Transaction structures

Transaction structures

September 01, 2006 | By Keith Martin in Washington, DC

Transaction structures and some tax planning ideas are patentable, but should they be?

A House subcommittee held a hearing on the subject in July. Committee staff said that if the practice becomes more widespread, it could force tax lawyers to research whether someone has already applied for a patent on every tax-planning idea before using it with a client.

Internal Revenue Service Commissioner Mark Everson testified at the hearing that none of 14 patents the agency has studied so far involves an abusive transaction. The subcommittee chairman, Dave Camp (R.-Michigan), is a critic of the practice of granting such patents The US Patent Office has issued 40 patents on tax products and has another 60 applications pending. Many of the patents are for computer software that carries out tax calculations rather than for tax-planning ideas. Some also involve tax planning as part of a larger business strategy. For example, US patent number 6,772,128 involves a method for using an insurance policy combined with a trust to cover the cost of decommissioning nuclear power plants. The patent claims the method produces tax efficiencies, but the main focus is on the structure for the insurance.

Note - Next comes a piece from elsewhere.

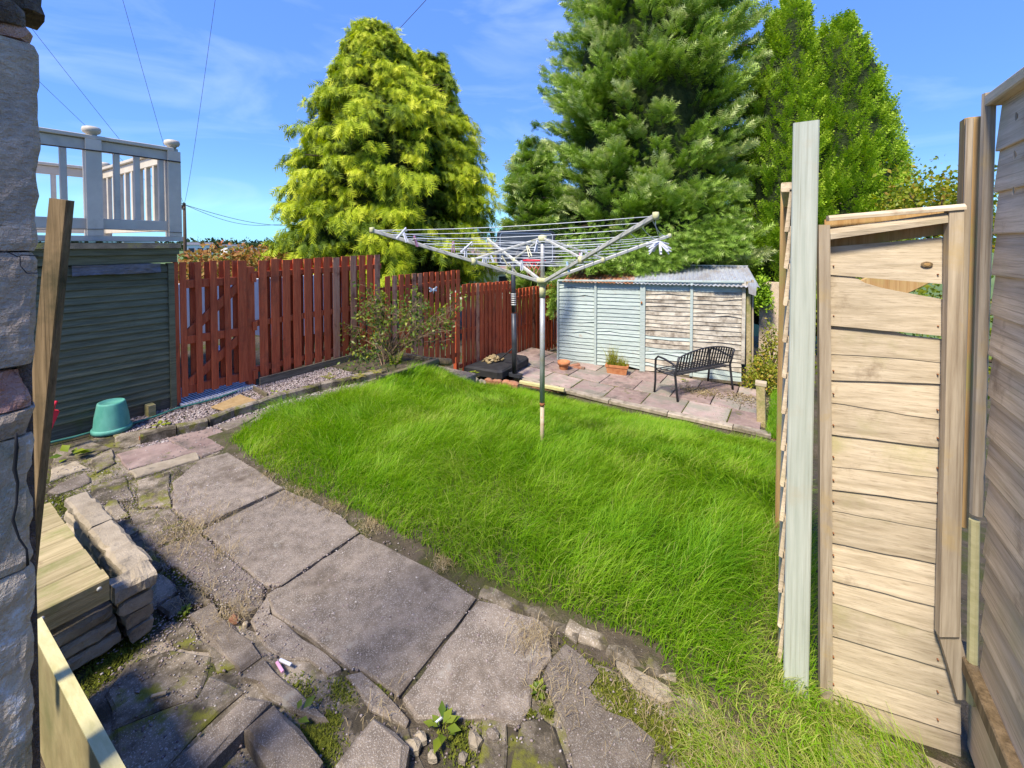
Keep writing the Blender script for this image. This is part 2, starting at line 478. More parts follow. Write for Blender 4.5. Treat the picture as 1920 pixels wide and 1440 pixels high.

Patents can be obtained for “business methods” that are both novel and not obvious. A report that the Joint Tax Committee staff prepared for the hearing suggested there is concern that tax patents allow the holders essentially to claim a property right in the US tax code and to charge economic rents from others for merely trying to work within the US tax laws. The staff report also raises questions about whether tax planning is the type of the innovation that the patent system was intended to encourage. It is not clear whether any legislation will follow from Congress.

Meanwhile, a small advisory firm in Florida has sued the chairman of the Aetna insurance company for establishing “grantor retained annuity trusts” funded by nonqualified stock options. The firm says it holds a patent on the idea. The case is Wealth Transfer Group LLC v. Rowe.